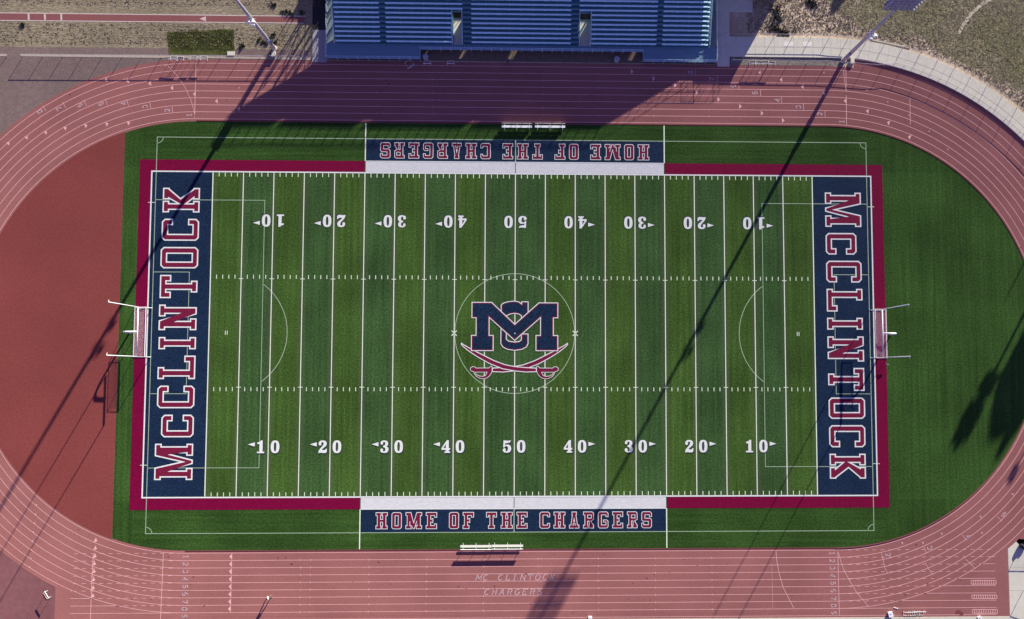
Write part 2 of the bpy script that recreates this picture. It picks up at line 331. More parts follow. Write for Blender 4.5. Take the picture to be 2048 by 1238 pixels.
# ------------------------------------------------------------------ ground, regions, pavements
Z0, Z1, ZT, ZI, ZF = 0.0, 0.004, 0.010, 0.020, 0.028
g = MB(); g.poly([(-1500, -1500), (1500, -1500), (1500, 1500), (-1500, 1500)], [], -.004); struct(g.build('ground', M_dirt))
g = MB()
g.poly([(-140, 43.35), (-26, 43.35), (-26, 140), (-140, 140)], [], 0)
struct(g.build('dry_field', M_drygrass))
g = MB(); g.poly([(-140, 0), (-40, 0), (-29, 38), (-29, 43.346), (-140, 43.346)], [], .001); struct(g.build('granite_ground', M_mauve))
g = MB(); g.poly([(-140, -90), (-40, -90), (-40, -.01), (-140, -.01)], [], .001); struct(g.build('asphalt_ground', M_asphalt))
# scrub land up right of the pavement
g = MB(); P = [ac('14', 500, 0), ac('14', 520, 90), ac('14', 640, 150), ac('14', 760, 220), ac('14', 980, 260), ac('14', 1250, 280), ac('14', 1400, 420), ac('14', 1600, 520), ac('14', 1800, 600), ac('14', 2045, 700)]
g.poly([(p.x, p.y) for p in P] + [(130, 40), (130, 140), (40, 140)], [], .003); struct(g.build('scrub_land', M_scrub))
# running track: one oval sheet with the sprint straight run out at both ends
CX = 48.4
def oval(r, top=None, n=48): return arc((CX, 0), r, -math.pi / 2, math.pi / 2, n) + arc((-CX, 0), r, math.pi / 2, 3 * math.pi / 2, n)
g = MB(); g.poly(oval(41.72), [], ZT); g.v = [(x, min(y, 41.72), z) for x, y, z in g.v]
g.poly([(-67.0, -42.42), (74.6, -42.42), (74.6, -32), (60, -30), (-60, -30), (-67.0, -34)], [], ZT - .004)
trk = struct(g.build('running_track', M_track))
g = MB(); g.poly(arc((CX, 0), 42.99, -.85, math.pi / 2 - .1, 60) + [(CX, 0)], [], ZT - .002); struct(g.build('track_apron', M_track))
# infield
g = MB()
RT = 32.08; xl = -59.05
full = oval(RT, n=96)
turfP = [q for q in full if q[0] >= xl]
ya = math.sqrt(RT ** 2 - (xl + CX) ** 2)
right = arc((CX, 0), RT, -math.pi / 2, math.pi / 2, 96)
aL = math.acos((xl + CX) / RT)
left_top = arc((-CX, 0), RT, math.pi / 2, aL, 20); left_bot = arc((-CX, 0), RT, 2 * math.pi - aL, 1.5 * math.pi, 20)
g.poly(right + left_top + left_bot, [], ZI); turf = struct(g.build('football_field', M_turf))
g = MB(); g.poly(arc((-CX, 0), RT + .12, aL, 2 * math.pi - aL, 80), [], ZI - .004); struct(g.build('infield_pad', M_infield))
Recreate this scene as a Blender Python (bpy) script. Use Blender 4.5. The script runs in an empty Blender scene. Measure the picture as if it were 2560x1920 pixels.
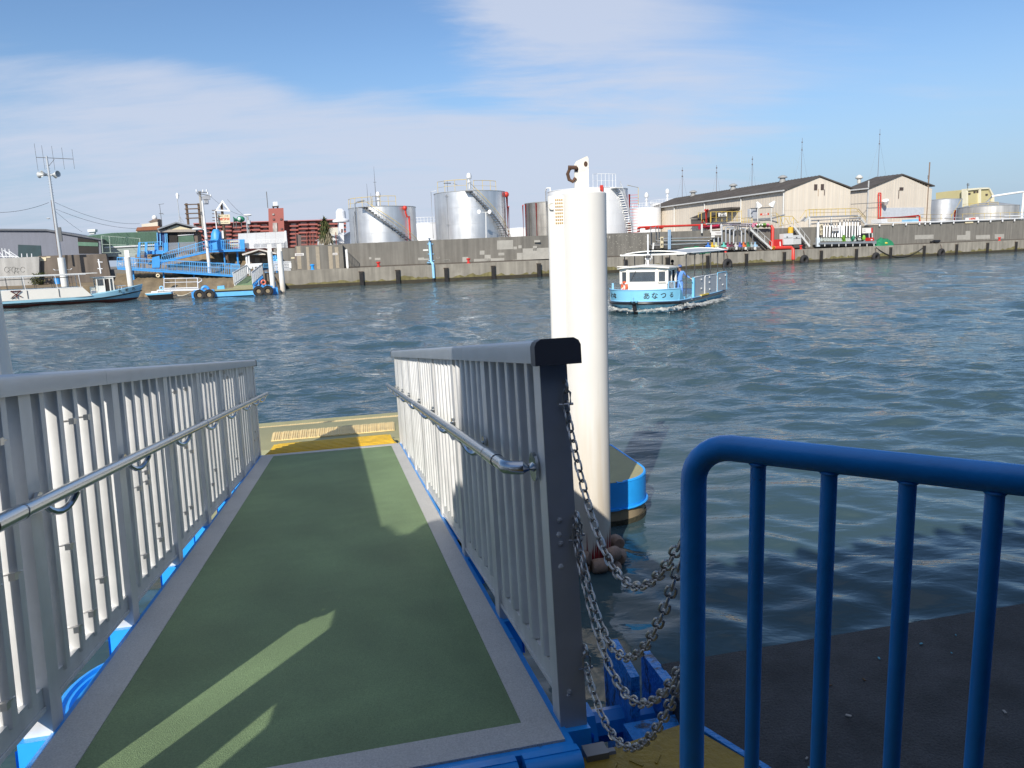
* * * * * * *
» **What to do**: Print all of the entries word for word. Skip any images they contain.

» **Answer in full**:
Write part 2 of the bpy script that recreates this picture. It picks up at line 331. More parts follow. Write for Blender 4.5. Take the picture to be 2048 by 1238 pixels.
# ------------------------------------------------------------------ ground, regions, pavements
Z0, Z1, ZT, ZI, ZF = 0.0, 0.004, 0.010, 0.020, 0.028
g = MB(); g.poly([(-1500, -1500), (1500, -1500), (1500, 1500), (-1500, 1500)], [], -.004); struct(g.build('ground', M_dirt))
g = MB()
g.poly([(-140, 43.35), (-26, 43.35), (-26, 140), (-140, 140)], [], 0)
struct(g.build('dry_field', M_drygrass))
g = MB(); g.poly([(-140, 0), (-40, 0), (-29, 38), (-29, 43.346), (-140, 43.346)], [], .001); struct(g.build('granite_ground', M_mauve))
g = MB(); g.poly([(-140, -90), (-40, -90), (-40, -.01), (-140, -.01)], [], .001); struct(g.build('asphalt_ground', M_asphalt))
# scrub land up right of the pavement
g = MB(); P = [ac('14', 500, 0), ac('14', 520, 90), ac('14', 640, 150), ac('14', 760, 220), ac('14', 980, 260), ac('14', 1250, 280), ac('14', 1400, 420), ac('14', 1600, 520), ac('14', 1800, 600), ac('14', 2045, 700)]
g.poly([(p.x, p.y) for p in P] + [(130, 40), (130, 140), (40, 140)], [], .003); struct(g.build('scrub_land', M_scrub))
# running track: one oval sheet with the sprint straight run out at both ends
CX = 48.4
def oval(r, top=None, n=48): return arc((CX, 0), r, -math.pi / 2, math.pi / 2, n) + arc((-CX, 0), r, math.pi / 2, 3 * math.pi / 2, n)
g = MB(); g.poly(oval(41.72), [], ZT); g.v = [(x, min(y, 41.72), z) for x, y, z in g.v]
g.poly([(-67.0, -42.42), (74.6, -42.42), (74.6, -32), (60, -30), (-60, -30), (-67.0, -34)], [], ZT - .004)
trk = struct(g.build('running_track', M_track))
g = MB(); g.poly(arc((CX, 0), 42.99, -.85, math.pi / 2 - .1, 60) + [(CX, 0)], [], ZT - .002); struct(g.build('track_apron', M_track))
# infield
g = MB()
RT = 32.08; xl = -59.05
full = oval(RT, n=96)
turfP = [q for q in full if q[0] >= xl]
ya = math.sqrt(RT ** 2 - (xl + CX) ** 2)
right = arc((CX, 0), RT, -math.pi / 2, math.pi / 2, 96)
aL = math.acos((xl + CX) / RT)
left_top = arc((-CX, 0), RT, math.pi / 2, aL, 20); left_bot = arc((-CX, 0), RT, 2 * math.pi - aL, 1.5 * math.pi, 20)
g.poly(right + left_top + left_bot, [], ZI); turf = struct(g.build('football_field', M_turf))
g = MB(); g.poly(arc((-CX, 0), RT + .12, aL, 2 * math.pi - aL, 80), [], ZI - .004); struct(g.build('infield_pad', M_infield))
Recreate this scene as a Blender Python (bpy) script. Use Blender 4.5. The script runs in an empty Blender scene. Measure the picture as if it were 2560x1920 pixels.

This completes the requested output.